La implosión es el leitmotiv de nuestra política en la que de forma recurrente y de tanto en tanto queremos reinventar el país y negar validez a todo lo que se nos oponga. Nos gusta entender al Ecuador como esa tierra arrasada, a la que como iluminados llegamos para construir la patria a base de nacionalismos caducos y proyectos económicos fallidos. “No podemos volver al pasado” nos dicen los de ahora y los de ayer, los que ya fueron y los que vendrán, aunque nadie nos propone un proyecto de futuro medianamente creíble. Lo que sucedió en el legislativo con Galarza es buena muestra; no les importó comerse el principio de legalidad y el de proporcionalidad, con tal de ajustar cuentas en unos casos y patear en las canillas a los rivales de patio, en otros.
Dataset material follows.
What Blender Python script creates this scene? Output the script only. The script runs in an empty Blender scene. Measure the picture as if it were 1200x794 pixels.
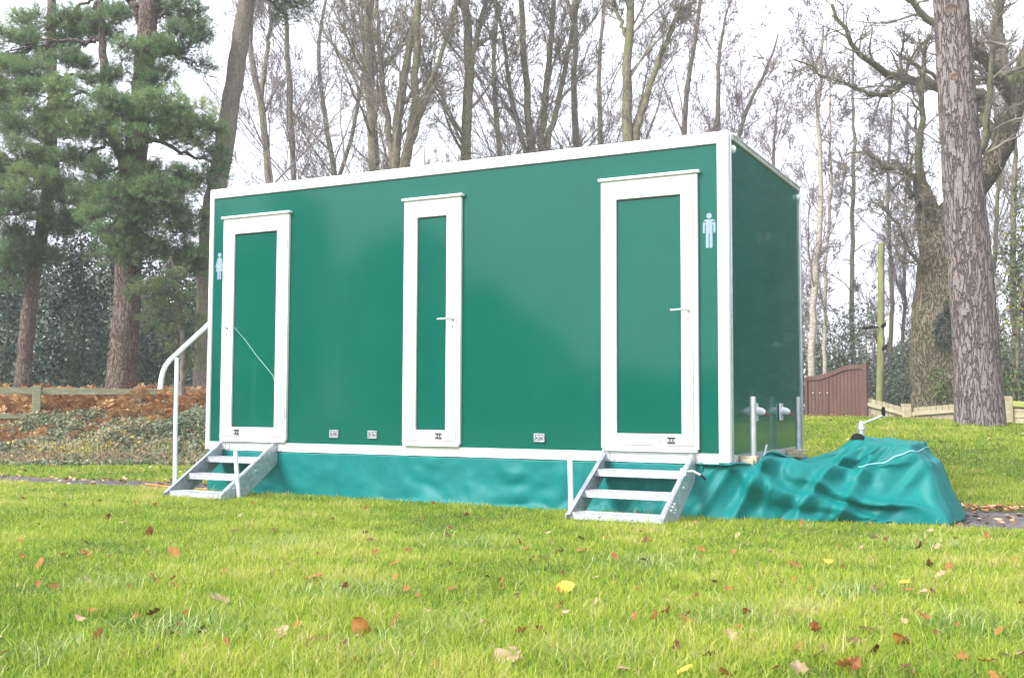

La liviandad argumental primó en un debate, en el que tanto acusadores como acusada hicieron un pobre papel, mientras el denunciante festejaba desde su madriguera en redes sociales, su pírrico triunfo. En estos momentos y estos lares, cualquiera, sea fisgón o delator, se considera a sí mismo como un abanderado de la honestidad, en una sociedad donde la modernidad líquida a la que hacía referencia Zygmunt Bauman campea y se enseñorea.
Sería de desear que tras este ajuste de cuentas, el Legislativo deje de verse el ombligo a la hora de echar razones al debate público y, sobre todo, deje de dispararse al pie, deporte en el que han demostrado una solvencia y maestría inigualables. Los peores temores de la ciudadanía en relación con la Asamblea son magistralmente confirmados por quienes gastan su tiempo en investigar la asistencia de los asesores o que, como Pedro Curichumbi, nos bañan de vergüenza en cada intervención por su misoginia e ignorancia. En fin, es lo que hay.
(O)
¿Qué esperanza nos queda de un legislativo con uno de los niveles históricos más bajos de credibilidad? Pues no mucha, teniendo en cuenta la idiosincrasia de nuestra clase política, mucho más proclive a sancionar el mal uso de la tarjeta magnética de ingreso, que el encubrimiento de la pederastia o la malversación de fondos públicos.